**What you will do:**
Your task is to quote the material that follows, in full and exactly.

**Supplied data:**
::::::::::
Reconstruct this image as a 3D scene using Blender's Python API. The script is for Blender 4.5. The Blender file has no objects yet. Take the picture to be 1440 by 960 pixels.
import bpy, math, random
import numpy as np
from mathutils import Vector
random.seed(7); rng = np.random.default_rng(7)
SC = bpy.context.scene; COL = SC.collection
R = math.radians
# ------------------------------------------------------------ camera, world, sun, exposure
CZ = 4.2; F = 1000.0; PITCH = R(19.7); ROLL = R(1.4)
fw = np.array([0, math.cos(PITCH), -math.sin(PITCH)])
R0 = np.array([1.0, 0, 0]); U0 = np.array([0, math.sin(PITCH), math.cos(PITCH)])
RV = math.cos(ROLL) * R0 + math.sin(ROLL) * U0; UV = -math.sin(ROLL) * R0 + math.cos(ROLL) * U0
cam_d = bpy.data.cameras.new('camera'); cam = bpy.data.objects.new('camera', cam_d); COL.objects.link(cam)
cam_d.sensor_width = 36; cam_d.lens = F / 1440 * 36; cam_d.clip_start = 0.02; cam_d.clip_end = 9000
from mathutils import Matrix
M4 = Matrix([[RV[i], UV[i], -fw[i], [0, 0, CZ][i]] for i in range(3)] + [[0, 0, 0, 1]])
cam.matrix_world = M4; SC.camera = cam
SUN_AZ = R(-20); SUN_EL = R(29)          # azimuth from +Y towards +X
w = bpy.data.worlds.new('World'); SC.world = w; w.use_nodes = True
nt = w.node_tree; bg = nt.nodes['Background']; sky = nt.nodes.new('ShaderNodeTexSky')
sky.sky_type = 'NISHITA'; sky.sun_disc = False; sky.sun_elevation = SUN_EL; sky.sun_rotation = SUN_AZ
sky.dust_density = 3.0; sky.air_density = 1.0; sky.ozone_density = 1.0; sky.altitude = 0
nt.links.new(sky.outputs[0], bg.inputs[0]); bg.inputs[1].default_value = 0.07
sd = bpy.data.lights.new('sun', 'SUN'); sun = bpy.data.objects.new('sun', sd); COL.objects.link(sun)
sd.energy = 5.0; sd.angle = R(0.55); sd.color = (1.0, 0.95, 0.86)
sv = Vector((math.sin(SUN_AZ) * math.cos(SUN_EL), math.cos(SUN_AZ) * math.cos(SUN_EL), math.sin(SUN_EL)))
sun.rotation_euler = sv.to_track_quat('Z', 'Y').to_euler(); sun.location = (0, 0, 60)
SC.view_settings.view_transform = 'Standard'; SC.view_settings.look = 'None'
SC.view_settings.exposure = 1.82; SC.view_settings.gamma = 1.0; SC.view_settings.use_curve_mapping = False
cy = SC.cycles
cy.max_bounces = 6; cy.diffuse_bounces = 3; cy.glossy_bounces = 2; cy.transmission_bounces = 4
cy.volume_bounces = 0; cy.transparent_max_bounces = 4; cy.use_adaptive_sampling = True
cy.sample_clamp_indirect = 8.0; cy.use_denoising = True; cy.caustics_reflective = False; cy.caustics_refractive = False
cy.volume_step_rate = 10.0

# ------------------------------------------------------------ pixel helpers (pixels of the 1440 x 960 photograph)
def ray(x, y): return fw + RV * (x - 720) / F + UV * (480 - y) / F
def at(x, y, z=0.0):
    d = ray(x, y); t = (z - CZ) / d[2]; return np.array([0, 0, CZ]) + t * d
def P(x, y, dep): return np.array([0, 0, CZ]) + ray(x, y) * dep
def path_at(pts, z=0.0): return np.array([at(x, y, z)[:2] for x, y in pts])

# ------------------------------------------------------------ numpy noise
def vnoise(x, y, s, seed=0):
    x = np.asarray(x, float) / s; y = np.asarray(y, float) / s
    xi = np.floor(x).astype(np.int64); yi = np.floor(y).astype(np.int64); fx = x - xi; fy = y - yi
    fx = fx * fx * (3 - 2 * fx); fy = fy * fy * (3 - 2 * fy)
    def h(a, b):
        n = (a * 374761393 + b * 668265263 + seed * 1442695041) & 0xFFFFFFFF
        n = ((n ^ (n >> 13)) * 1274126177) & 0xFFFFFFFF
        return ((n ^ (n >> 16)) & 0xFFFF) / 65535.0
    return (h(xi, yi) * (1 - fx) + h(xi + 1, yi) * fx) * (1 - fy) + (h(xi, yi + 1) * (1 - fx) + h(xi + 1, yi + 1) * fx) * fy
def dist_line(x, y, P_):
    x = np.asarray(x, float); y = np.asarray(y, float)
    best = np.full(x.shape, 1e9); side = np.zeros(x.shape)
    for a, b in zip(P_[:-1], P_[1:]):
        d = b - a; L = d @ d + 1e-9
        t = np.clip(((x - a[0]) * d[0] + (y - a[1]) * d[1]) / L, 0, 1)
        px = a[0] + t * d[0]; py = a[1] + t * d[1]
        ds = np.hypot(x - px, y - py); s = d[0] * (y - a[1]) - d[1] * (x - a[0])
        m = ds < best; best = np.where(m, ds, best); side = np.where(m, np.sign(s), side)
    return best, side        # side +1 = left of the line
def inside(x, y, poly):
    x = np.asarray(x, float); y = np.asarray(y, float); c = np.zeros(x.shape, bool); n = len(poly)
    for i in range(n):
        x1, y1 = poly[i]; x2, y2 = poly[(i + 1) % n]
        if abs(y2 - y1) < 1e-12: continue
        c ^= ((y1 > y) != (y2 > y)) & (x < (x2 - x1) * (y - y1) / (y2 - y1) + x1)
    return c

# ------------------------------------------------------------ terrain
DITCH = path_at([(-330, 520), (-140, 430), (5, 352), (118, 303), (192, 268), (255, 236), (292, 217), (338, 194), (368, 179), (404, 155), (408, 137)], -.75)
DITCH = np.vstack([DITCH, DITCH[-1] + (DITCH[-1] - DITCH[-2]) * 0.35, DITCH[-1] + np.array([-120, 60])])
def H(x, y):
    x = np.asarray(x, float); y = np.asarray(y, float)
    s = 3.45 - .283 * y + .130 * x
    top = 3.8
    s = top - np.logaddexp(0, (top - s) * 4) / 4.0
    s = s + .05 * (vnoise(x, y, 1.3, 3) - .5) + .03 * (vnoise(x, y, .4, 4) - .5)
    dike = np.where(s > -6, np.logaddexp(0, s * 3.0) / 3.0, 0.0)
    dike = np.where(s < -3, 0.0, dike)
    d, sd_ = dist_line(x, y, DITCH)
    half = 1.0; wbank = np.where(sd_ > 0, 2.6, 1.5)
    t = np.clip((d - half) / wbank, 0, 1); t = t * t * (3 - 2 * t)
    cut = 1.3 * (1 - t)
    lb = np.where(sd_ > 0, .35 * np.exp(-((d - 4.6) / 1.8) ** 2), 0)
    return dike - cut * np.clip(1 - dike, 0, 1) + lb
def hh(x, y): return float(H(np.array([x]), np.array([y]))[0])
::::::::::
**Full output:**
Reconstruct this image as a 3D scene using Blender's Python API. The script is for Blender 4.5. The Blender file has no objects yet. Take the picture to be 1440 by 960 pixels.
import bpy, math, random
import numpy as np
from mathutils import Vector
random.seed(7); rng = np.random.default_rng(7)
SC = bpy.context.scene; COL = SC.collection
R = math.radians
# ------------------------------------------------------------ camera, world, sun, exposure
CZ = 4.2; F = 1000.0; PITCH = R(19.7); ROLL = R(1.4)
fw = np.array([0, math.cos(PITCH), -math.sin(PITCH)])
R0 = np.array([1.0, 0, 0]); U0 = np.array([0, math.sin(PITCH), math.cos(PITCH)])
RV = math.cos(ROLL) * R0 + math.sin(ROLL) * U0; UV = -math.sin(ROLL) * R0 + math.cos(ROLL) * U0
cam_d = bpy.data.cameras.new('camera'); cam = bpy.data.objects.new('camera', cam_d); COL.objects.link(cam)
cam_d.sensor_width = 36; cam_d.lens = F / 1440 * 36; cam_d.clip_start = 0.02; cam_d.clip_end = 9000
from mathutils import Matrix
M4 = Matrix([[RV[i], UV[i], -fw[i], [0, 0, CZ][i]] for i in range(3)] + [[0, 0, 0, 1]])
cam.matrix_world = M4; SC.camera = cam
SUN_AZ = R(-20); SUN_EL = R(29)          # azimuth from +Y towards +X
w = bpy.data.worlds.new('World'); SC.world = w; w.use_nodes = True
nt = w.node_tree; bg = nt.nodes['Background']; sky = nt.nodes.new('ShaderNodeTexSky')
sky.sky_type = 'NISHITA'; sky.sun_disc = False; sky.sun_elevation = SUN_EL; sky.sun_rotation = SUN_AZ
sky.dust_density = 3.0; sky.air_density = 1.0; sky.ozone_density = 1.0; sky.altitude = 0
nt.links.new(sky.outputs[0], bg.inputs[0]); bg.inputs[1].default_value = 0.07
sd = bpy.data.lights.new('sun', 'SUN'); sun = bpy.data.objects.new('sun', sd); COL.objects.link(sun)
sd.energy = 5.0; sd.angle = R(0.55); sd.color = (1.0, 0.95, 0.86)
sv = Vector((math.sin(SUN_AZ) * math.cos(SUN_EL), math.cos(SUN_AZ) * math.cos(SUN_EL), math.sin(SUN_EL)))
sun.rotation_euler = sv.to_track_quat('Z', 'Y').to_euler(); sun.location = (0, 0, 60)
SC.view_settings.view_transform = 'Standard'; SC.view_settings.look = 'None'
SC.view_settings.exposure = 1.82; SC.view_settings.gamma = 1.0; SC.view_settings.use_curve_mapping = False
cy = SC.cycles
cy.max_bounces = 6; cy.diffuse_bounces = 3; cy.glossy_bounces = 2; cy.transmission_bounces = 4
cy.volume_bounces = 0; cy.transparent_max_bounces = 4; cy.use_adaptive_sampling = True
cy.sample_clamp_indirect = 8.0; cy.use_denoising = True; cy.caustics_reflective = False; cy.caustics_refractive = False
cy.volume_step_rate = 10.0

# ------------------------------------------------------------ pixel helpers (pixels of the 1440 x 960 photograph)
def ray(x, y): return fw + RV * (x - 720) / F + UV * (480 - y) / F
def at(x, y, z=0.0):
    d = ray(x, y); t = (z - CZ) / d[2]; return np.array([0, 0, CZ]) + t * d
def P(x, y, dep): return np.array([0, 0, CZ]) + ray(x, y) * dep
def path_at(pts, z=0.0): return np.array([at(x, y, z)[:2] for x, y in pts])

# ------------------------------------------------------------ numpy noise
def vnoise(x, y, s, seed=0):
    x = np.asarray(x, float) / s; y = np.asarray(y, float) / s
    xi = np.floor(x).astype(np.int64); yi = np.floor(y).astype(np.int64); fx = x - xi; fy = y - yi
    fx = fx * fx * (3 - 2 * fx); fy = fy * fy * (3 - 2 * fy)
    def h(a, b):
        n = (a * 374761393 + b * 668265263 + seed * 1442695041) & 0xFFFFFFFF
        n = ((n ^ (n >> 13)) * 1274126177) & 0xFFFFFFFF
        return ((n ^ (n >> 16)) & 0xFFFF) / 65535.0
    return (h(xi, yi) * (1 - fx) + h(xi + 1, yi) * fx) * (1 - fy) + (h(xi, yi + 1) * (1 - fx) + h(xi + 1, yi + 1) * fx) * fy
def dist_line(x, y, P_):
    x = np.asarray(x, float); y = np.asarray(y, float)
    best = np.full(x.shape, 1e9); side = np.zeros(x.shape)
    for a, b in zip(P_[:-1], P_[1:]):
        d = b - a; L = d @ d + 1e-9
        t = np.clip(((x - a[0]) * d[0] + (y - a[1]) * d[1]) / L, 0, 1)
        px = a[0] + t * d[0]; py = a[1] + t * d[1]
        ds = np.hypot(x - px, y - py); s = d[0] * (y - a[1]) - d[1] * (x - a[0])
        m = ds < best; best = np.where(m, ds, best); side = np.where(m, np.sign(s), side)
    return best, side        # side +1 = left of the line
def inside(x, y, poly):
    x = np.asarray(x, float); y = np.asarray(y, float); c = np.zeros(x.shape, bool); n = len(poly)
    for i in range(n):
        x1, y1 = poly[i]; x2, y2 = poly[(i + 1) % n]
        if abs(y2 - y1) < 1e-12: continue
        c ^= ((y1 > y) != (y2 > y)) & (x < (x2 - x1) * (y - y1) / (y2 - y1) + x1)
    return c

# ------------------------------------------------------------ terrain
DITCH = path_at([(-330, 520), (-140, 430), (5, 352), (118, 303), (192, 268), (255, 236), (292, 217), (338, 194), (368, 179), (404, 155), (408, 137)], -.75)
DITCH = np.vstack([DITCH, DITCH[-1] + (DITCH[-1] - DITCH[-2]) * 0.35, DITCH[-1] + np.array([-120, 60])])
def H(x, y):
    x = np.asarray(x, float); y = np.asarray(y, float)
    s = 3.45 - .283 * y + .130 * x
    top = 3.8
    s = top - np.logaddexp(0, (top - s) * 4) / 4.0
    s = s + .05 * (vnoise(x, y, 1.3, 3) - .5) + .03 * (vnoise(x, y, .4, 4) - .5)
    dike = np.where(s > -6, np.logaddexp(0, s * 3.0) / 3.0, 0.0)
    dike = np.where(s < -3, 0.0, dike)
    d, sd_ = dist_line(x, y, DITCH)
    half = 1.0; wbank = np.where(sd_ > 0, 2.6, 1.5)
    t = np.clip((d - half) / wbank, 0, 1); t = t * t * (3 - 2 * t)
    cut = 1.3 * (1 - t)
    lb = np.where(sd_ > 0, .35 * np.exp(-((d - 4.6) / 1.8) ** 2), 0)
    return dike - cut * np.clip(1 - dike, 0, 1) + lb
def hh(x, y): return float(H(np.array([x]), np.array([y]))[0])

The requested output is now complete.